3. Der marxsche Satz, Religion sei Opium des Volkes, gehörte zum verlässlichen Standardinventar der Linken. Er ist heute weitgehend aus dem Verkehr gezogen. "Respekt" vor so gut wie allen religiösen und kulturellen Orientierungen und Praktiken ist die öffentlich zu zeigende Tugend, die an die Stelle der Religionskritik getreten ist. Dabei ist die Pathologieanfälligkeit aller, wohlgemerkt aller Religionen unübersehbar. Eine seltsame Asymmetrie auch hier: die Forderung für Respekt gegenüber "allen" gilt nicht für die, die keinen Respekt vor denen haben, die starke Korrelationen zwischen religiösen Orientierungen und Gewaltbereitschaft sehen. An der Zeit ist Respekt auch für all diejenigen, die in Respekt-Forderungen Immunisierungsstrategien vor überfälliger Kritik erkennen.

Um pragmatisch zu argumentieren und zwei konkrete politpsychologische Tests vorzuschlagen. Erstens: Wie reagieren Sie, verehrte Leserin, verehrter Leser, wie reagieren die unterschiedlichen Milieus auf die Ergänzung des plausiblen Satzes "Auch der Islam gehört zu Deutschland" durch den nicht minder plausiblen Satz "Auch das Christentum gehört zur Türkei"? Wer Probleme mit diesem Doppelsatz hat, wer etwa den zweiten Teil für eine unnötige Provokation hält, sollte sich fragen, welche Gemeinsamkeiten er mit denen hat, die den ersten Teilsatz für eine Provokation halten. Und zweitens: Wie wäre es, wenn die hilflose öffentliche Rhetorik nach islamistischen Anschlägen eine nicht triviale Wendung nähme und bereit hielte - etwa mit dem Satz aus Politikermund: "Unser Mitgefühl gilt auch den muslimischen  Mitbürgern, deren friedliche, erhabene, stolze Religion wieder einmal als eine satanische Mörderreligion präsentiert wurde - von 'Allahu akbar' rufenden Islamisten."
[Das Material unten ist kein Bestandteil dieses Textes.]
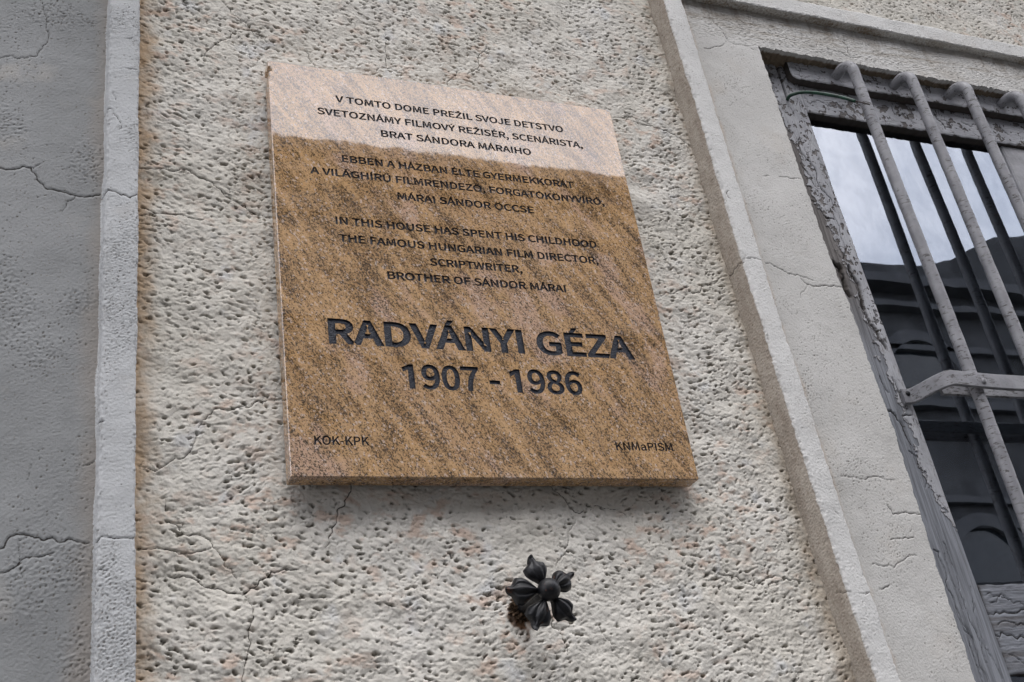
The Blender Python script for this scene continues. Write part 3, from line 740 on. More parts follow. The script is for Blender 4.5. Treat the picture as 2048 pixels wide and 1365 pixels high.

Eine Lösung der benannten und vieler weiterer Tabus und Blockaden wäre zwar nicht leicht, aber durchaus möglich. Geboten wäre es, rechtsradikale Gewalt in all ihren Formen und in allen Milieus unzweideutig zu benennen und zu bekämpfen - und denjenigen, die vor ihr fliehen und die in einem Rechts- und Sozialstaat leben und arbeiten wollen, bei ihren Integrationsbestrebungen alle denkbare Hilfe zu leisten.